Requirement:
Retype the listing that follows, word for word.

Data lines:
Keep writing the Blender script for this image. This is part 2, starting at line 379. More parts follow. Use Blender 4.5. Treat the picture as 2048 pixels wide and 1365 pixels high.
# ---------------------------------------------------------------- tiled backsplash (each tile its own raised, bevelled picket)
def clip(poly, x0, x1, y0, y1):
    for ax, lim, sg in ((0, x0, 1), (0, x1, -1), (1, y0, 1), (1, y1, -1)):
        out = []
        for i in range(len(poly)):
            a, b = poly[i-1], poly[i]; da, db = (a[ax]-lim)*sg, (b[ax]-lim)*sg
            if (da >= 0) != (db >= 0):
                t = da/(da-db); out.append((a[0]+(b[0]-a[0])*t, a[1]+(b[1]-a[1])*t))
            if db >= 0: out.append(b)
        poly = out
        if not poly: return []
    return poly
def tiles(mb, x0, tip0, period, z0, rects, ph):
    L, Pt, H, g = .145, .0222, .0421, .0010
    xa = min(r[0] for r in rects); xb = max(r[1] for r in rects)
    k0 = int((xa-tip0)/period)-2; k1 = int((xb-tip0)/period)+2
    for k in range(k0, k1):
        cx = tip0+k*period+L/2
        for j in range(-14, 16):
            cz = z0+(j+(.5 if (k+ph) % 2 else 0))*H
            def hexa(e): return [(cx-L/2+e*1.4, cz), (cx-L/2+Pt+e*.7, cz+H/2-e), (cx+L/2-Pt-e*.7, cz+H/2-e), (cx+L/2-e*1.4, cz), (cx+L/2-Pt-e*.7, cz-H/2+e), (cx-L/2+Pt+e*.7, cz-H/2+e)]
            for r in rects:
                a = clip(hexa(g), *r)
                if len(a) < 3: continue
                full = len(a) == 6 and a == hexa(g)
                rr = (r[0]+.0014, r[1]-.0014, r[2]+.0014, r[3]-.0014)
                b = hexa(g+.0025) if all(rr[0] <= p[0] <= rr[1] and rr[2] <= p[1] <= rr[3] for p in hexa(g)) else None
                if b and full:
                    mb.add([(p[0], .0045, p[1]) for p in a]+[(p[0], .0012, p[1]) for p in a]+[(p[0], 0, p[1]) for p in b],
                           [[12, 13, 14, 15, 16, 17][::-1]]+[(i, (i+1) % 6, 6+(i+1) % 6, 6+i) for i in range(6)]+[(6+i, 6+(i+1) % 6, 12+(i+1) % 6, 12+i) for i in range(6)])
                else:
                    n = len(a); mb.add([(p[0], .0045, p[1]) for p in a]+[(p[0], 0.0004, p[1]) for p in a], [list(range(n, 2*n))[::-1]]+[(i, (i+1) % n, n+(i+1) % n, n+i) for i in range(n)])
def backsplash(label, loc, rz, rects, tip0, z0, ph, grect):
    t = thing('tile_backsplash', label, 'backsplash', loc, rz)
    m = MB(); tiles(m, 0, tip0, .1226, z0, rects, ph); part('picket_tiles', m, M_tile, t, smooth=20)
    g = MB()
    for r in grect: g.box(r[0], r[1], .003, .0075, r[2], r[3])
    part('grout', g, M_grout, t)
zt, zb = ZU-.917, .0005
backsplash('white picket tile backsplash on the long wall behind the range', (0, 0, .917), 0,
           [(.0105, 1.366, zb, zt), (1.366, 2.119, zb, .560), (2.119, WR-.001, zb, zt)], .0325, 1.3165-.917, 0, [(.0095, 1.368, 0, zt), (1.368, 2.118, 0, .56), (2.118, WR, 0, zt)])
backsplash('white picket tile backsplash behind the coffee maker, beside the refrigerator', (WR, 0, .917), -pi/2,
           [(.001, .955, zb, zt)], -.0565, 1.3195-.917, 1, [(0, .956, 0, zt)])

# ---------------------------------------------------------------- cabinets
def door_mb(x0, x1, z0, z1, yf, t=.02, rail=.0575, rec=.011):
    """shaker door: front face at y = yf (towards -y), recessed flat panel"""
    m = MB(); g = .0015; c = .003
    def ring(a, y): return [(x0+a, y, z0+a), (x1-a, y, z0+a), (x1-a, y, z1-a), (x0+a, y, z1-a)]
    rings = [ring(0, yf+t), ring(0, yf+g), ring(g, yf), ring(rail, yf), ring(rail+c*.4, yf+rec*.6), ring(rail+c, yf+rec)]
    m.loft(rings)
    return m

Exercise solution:
Keep writing the Blender script for this image. This is part 2, starting at line 379. More parts follow. Use Blender 4.5. Treat the picture as 2048 pixels wide and 1365 pixels high.
# ---------------------------------------------------------------- tiled backsplash (each tile its own raised, bevelled picket)
def clip(poly, x0, x1, y0, y1):
    for ax, lim, sg in ((0, x0, 1), (0, x1, -1), (1, y0, 1), (1, y1, -1)):
        out = []
        for i in range(len(poly)):
            a, b = poly[i-1], poly[i]; da, db = (a[ax]-lim)*sg, (b[ax]-lim)*sg
            if (da >= 0) != (db >= 0):
                t = da/(da-db); out.append((a[0]+(b[0]-a[0])*t, a[1]+(b[1]-a[1])*t))
            if db >= 0: out.append(b)
        poly = out
        if not poly: return []
    return poly
def tiles(mb, x0, tip0, period, z0, rects, ph):
    L, Pt, H, g = .145, .0222, .0421, .0010
    xa = min(r[0] for r in rects); xb = max(r[1] for r in rects)
    k0 = int((xa-tip0)/period)-2; k1 = int((xb-tip0)/period)+2
    for k in range(k0, k1):
        cx = tip0+k*period+L/2
        for j in range(-14, 16):
            cz = z0+(j+(.5 if (k+ph) % 2 else 0))*H
            def hexa(e): return [(cx-L/2+e*1.4, cz), (cx-L/2+Pt+e*.7, cz+H/2-e), (cx+L/2-Pt-e*.7, cz+H/2-e), (cx+L/2-e*1.4, cz), (cx+L/2-Pt-e*.7, cz-H/2+e), (cx-L/2+Pt+e*.7, cz-H/2+e)]
            for r in rects:
                a = clip(hexa(g), *r)
                if len(a) < 3: continue
                full = len(a) == 6 and a == hexa(g)
                rr = (r[0]+.0014, r[1]-.0014, r[2]+.0014, r[3]-.0014)
                b = hexa(g+.0025) if all(rr[0] <= p[0] <= rr[1] and rr[2] <= p[1] <= rr[3] for p in hexa(g)) else None
                if b and full:
                    mb.add([(p[0], .0045, p[1]) for p in a]+[(p[0], .0012, p[1]) for p in a]+[(p[0], 0, p[1]) for p in b],
                           [[12, 13, 14, 15, 16, 17][::-1]]+[(i, (i+1) % 6, 6+(i+1) % 6, 6+i) for i in range(6)]+[(6+i, 6+(i+1) % 6, 12+(i+1) % 6, 12+i) for i in range(6)])
                else:
                    n = len(a); mb.add([(p[0], .0045, p[1]) for p in a]+[(p[0], 0.0004, p[1]) for p in a], [list(range(n, 2*n))[::-1]]+[(i, (i+1) % n, n+(i+1) % n, n+i) for i in range(n)])
def backsplash(label, loc, rz, rects, tip0, z0, ph, grect):
    t = thing('tile_backsplash', label, 'backsplash', loc, rz)
    m = MB(); tiles(m, 0, tip0, .1226, z0, rects, ph); part('picket_tiles', m, M_tile, t, smooth=20)
    g = MB()
    for r in grect: g.box(r[0], r[1], .003, .0075, r[2], r[3])
    part('grout', g, M_grout, t)
zt, zb = ZU-.917, .0005
backsplash('white picket tile backsplash on the long wall behind the range', (0, 0, .917), 0,
           [(.0105, 1.366, zb, zt), (1.366, 2.119, zb, .560), (2.119, WR-.001, zb, zt)], .0325, 1.3165-.917, 0, [(.0095, 1.368, 0, zt), (1.368, 2.118, 0, .56), (2.118, WR, 0, zt)])
backsplash('white picket tile backsplash behind the coffee maker, beside the refrigerator', (WR, 0, .917), -pi/2,
           [(.001, .955, zb, zt)], -.0565, 1.3195-.917, 1, [(0, .956, 0, zt)])

# ---------------------------------------------------------------- cabinets
def door_mb(x0, x1, z0, z1, yf, t=.02, rail=.0575, rec=.011):
    """shaker door: front face at y = yf (towards -y), recessed flat panel"""
    m = MB(); g = .0015; c = .003
    def ring(a, y): return [(x0+a, y, z0+a), (x1-a, y, z0+a), (x1-a, y, z1-a), (x0+a, y, z1-a)]
    rings = [ring(0, yf+t), ring(0, yf+g), ring(g, yf), ring(rail, yf), ring(rail+c*.4, yf+rec*.6), ring(rail+c, yf+rec)]
    m.loft(rings)
    return m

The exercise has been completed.